Yeah, it is a little bit different now. I mean, they don’t make as many. They used to make like, a monthly movie every year which I think about now, like, wow, that’s incredible. I remember her [Reynolds] talking about her granddaughter [Billie Lourd] a lot when we were filming. I think she was excited to do something in a kids genre. She just loved performing so much and was so grateful that she got to continue to keep performing. She showed me what a gift it was to be in a position of making people happy through performances, and it really nice to, as a 13-year-old, have such an amazing person to learn from and to watch, but also to see somebody who was a huge legend but didn’t act like it.

OK, now that we’ve gotten that out of the way, let’s talk about your Halloween love story which you and Daniel Kountz have so generously shared via TikTok. In the Halloweentown sequel, you famously tell his character, “I’m in control of my own future and it doesn’t involve you.” The irony.

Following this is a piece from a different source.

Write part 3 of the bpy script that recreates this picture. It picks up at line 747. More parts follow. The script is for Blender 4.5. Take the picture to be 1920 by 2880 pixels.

Absolutely. People always ask if there was anything romantic going on during filming, and there was not! We just had a great time working together. He came into, you know, the element of all of us having worked together before, and I thought he, being the new guy, handled it all so well. Then, we didn’t see each other for probably at least 10 to 12 years and just stayed social media friends. But about six years ago, I reached out to him because I was filming some content and doing some comedy sketches for my YouTube channels, and I thought it would be really fun to have him in one of them. So, we ended up reconnecting and working on some of the sketches with my friends from Second City and UCB [Upright Citizens Brigade], and just over the course of spending time together, we both realized that we were starting to have feelings for each other. It was like, oh, wait a second, and unexpectedly took off from there.

What have the two of you made of fans reactions?

We knew that the fans would be shocked, but their reactions, I think, way surpassed anything that we could have expected, because they just have been so great and so funny. Many have made lots of references to the film, like, “You should watch your spell book, Marnie.” A lot of people surprised me and said that they always wanted Marnie and Kal to be together.

There aren’t a lot of love stories being made where Halloween serves as the backdrop, which I think is part of why people were so excited to learn that you and Daniel had one IRL. What about this holiday lends itself to love?

I think the realm of Halloween—and magic—really lends itself to possibility or potential beyond our everyday lives. I think to be able to dream, or to play with the magical aspect, means going beyond what we see in front of us. There’s a lot less judgment and no need to put on airs on this holiday. You just get to enjoy in your own unique way, but are still accepted and supported by everybody else. It always lends itself to an air of mystery, too. I think that could be really fun for a good love story—maybe trying to figure out who a secret admirer. Also, it’s a spooky holiday, but I also just think it’s a really cozy time of year.

The Halloweentown series isn’t necessarily about romantic love, but it definitely hinges on the power of intergenerational relationships. If the latest Halloween franchise, as Jamie Lee Curtis put it, is made unique by “trauma,” what makes Halloweentown special?

I love the quote that everybody’s carried on over the years—“Being normal is vastly overrated”—because it kind of sheds a different light on the genre. Throughout all of the Halloweentown movies, there was always such a universal message of not judging people by their cover. I just loved that we got to take relatable, universal issues among humans and, I would hope, illustrate them in away for people to understand.